I came to this realisation recently when a friend told me that she was being sued for racial vilification. Now, I’d never liked this friend. She was a self-hating Anglo who wrote for the newspaper.

In one article she said that Anglo-Saxons had terrible skin tone and bad teeth. I gasped and felt nauseous upon reading it. And I wasn’t the only one.  Some friends murmured darkly about how her views could slide into auto-genocide.  

Luckily, a fellow Anglo-Saxon decided that it constituted assault and went to the Human Rights and Equal Opportunity Commission (HREOC) about it. Brave, brave cracker! He claimed it was hate speech.

While I liked his pluck, I didn’t like his chances of success. HREOC have to investigate every complaint so I knew that he’d get a response, but the chances of them pursuing the matter were slim.

Some chattering class, bunyip elite, bleeding heart, do-gooder lawyer would say that it’s a waste of taxpayer’s money; that the laws were there to redress historical and contemporary discrimination against minorities. But no! They decided to pursue the matter to the point where my self-loathing Anglo friend had to get lawyers to draft submissions to the Commissioner. Yes, they took it seriously.

This made me wonder how many other courageous snow-flakes there had been out there willing to face the fires of liberal hell to stand up for our rights.

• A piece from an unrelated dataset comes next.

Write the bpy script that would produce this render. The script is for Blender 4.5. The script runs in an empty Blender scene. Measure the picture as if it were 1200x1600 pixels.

So I did some research and found that in fact one of the earliest cases heard by the Commission for racial vilification was by a fellow Anglo Saxon called Bryant who in 1995 charged the Sunday Mail, or the Queensland Newspapers Group, with racial vilification because they published articles and letters that referred to English people as ‘pommies’ or ‘poms’.

Yes, that’s right: Pommies. God I can barely write those loathsome words without thinking of the violence, the hatred, the vilification Anglo-Saxons have endured under their name.

Sadly Bryant lost. Sir Ronald Wilson who presided over the case said that while he can accept that Bryant was personally offended, the test was whether a reasonable person would be offended by the word pommie.

Wilson said no. He also said that ‘the notion of hatred suggests the section allows a fair degree of journalistic licence including the use of flamboyant or colloquial language.’ Well Ronald, you call it flamboyant and colloquial, I call it murderous and cruel.

My self-hating friend also had her case dropped. She cheered and I wept, for all my oppressed white brothers and sisters.

So what can we learn from this story? That in Australia it is possible for Anglo-Saxons to sue for racial vilification and that your complaint about being called a pommie or being told you have bad teeth will be taken seriously. You may not win, but public money will be spent on an investigation.

But if you're Arab, you'll probably get nothing because the kind of hate speech you're most likely to receive will be tied in with the fact that people assume you're Muslim and racial hatred laws don't cover religion. So people can be as Islamaphobic as they want. Which as far as I’m concerned is a good thing, given that they swan about with their luxurious beards and dashing robes like self-appointed high-clerics of Australian society while we Anglos can’t even walk into a shop without people thinking we’ve got a bomb in our Country Road bag. 

So raise your warm beer and let’s drink to laws that protect the status quo!